Son père, qui ignore tout de Carax, emmène Daniel chez un collègue plus huppé et plus savant, Barceló, qui feint l'indifférence mais fait plusieurs offres que le gamin décline, puis lui donne rendez-vous: il lui révèle que c'est l'unique exemplaire survivant, tous les autres ont brûlé. Et il lui présente sa nièce Clara,
20 ans, aveugle et délicieuse, comme l'unique spécialiste de Carax. Clara a lu La Maison rouge de Carax en France où son père l'avait mise à l'abri au début de la guerre civile, et cherché vainement à en savoir plus sur l'auteur et son œuvre.
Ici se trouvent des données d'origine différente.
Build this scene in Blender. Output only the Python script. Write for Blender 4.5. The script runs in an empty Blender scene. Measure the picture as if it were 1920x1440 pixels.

Ce qu'elle sait, c'est qu'un étrange individu recherche, achète et brûle les livres de Carax.
Daniel se propose pour faire la lecture à Clara, s'en éprend. Pour ses 16 ans, il invite les Barceló, mais ils ne viennent pas. Furieux, l'adolescent sort marcher dans la nuit. Un homme l'aborde; lui propose de racheter son Carax… Pour le brûler. A la lueur d'un briquet Daniel découvre avec épouvante que l'inconnu n'a ni nez, ni lèvres, ni paupières: une face carbonisée, toute en cicatrices.
Daniel enquête toujours et apprend beaucoup sur Carax; fils du chapelier Fortuny et de Mme née Carax. Protégé par l'industriel Aldaya qui a découvert ses dons et lui a payé d'excellentes études, Julián s'était épris de Penelope, la fille d'Aldaya, ils devaient fuir par le même train pour Paris – mais elle avait manqué le train. Seul à Paris, Carax publie quelques romans. En 1936, on trouve à Barcelone son cadavre avec en poche l'une de ses œuvres et son passeport, porteur du tampon frontalier. Mais est-ce vraiment Carax? Ce n'est pas l'avis du sinistre Fumero, un tueur sadique, qui se retrouvera dans la police franquiste et traquera Carax. Fumero connaîtra le sort qu'il mérite.
Ce roman prolixe défie le résumé dans sa foule de personnages, de coups de théâtre, d'intrigues emboîtées, de tiroirs qui ouvrent sur d'autres tiroirs. Il fait songer à Eugène Sue, au Fantôme de l'opéra de Gaston Leroux, au Maître et Marguerite de Boulgakov. On doit s'y prendre à plusieurs reprises et dans les deux sens pour le lire. Au dénouement, Daniel est un libraire de 30 ans qui a épousé Bea et emmène leur fils de 10 ans, baptisé Julián, au Cimetière des livres oubliés. La boucle est-elle bouclée? Non. A son retour, Daniel découvre un colis qui sent l'encre fraîche: L'Ange de brume, posté de Paris avec une dédicace pour lui et Bea. Il sait alors que Carax, qui s'était défiguré pour détruire tous ses livres dans l'incendie des entrepôts Capestany, est sorti de sa folie autodestructrice et a retrouvé le goût d'écrire.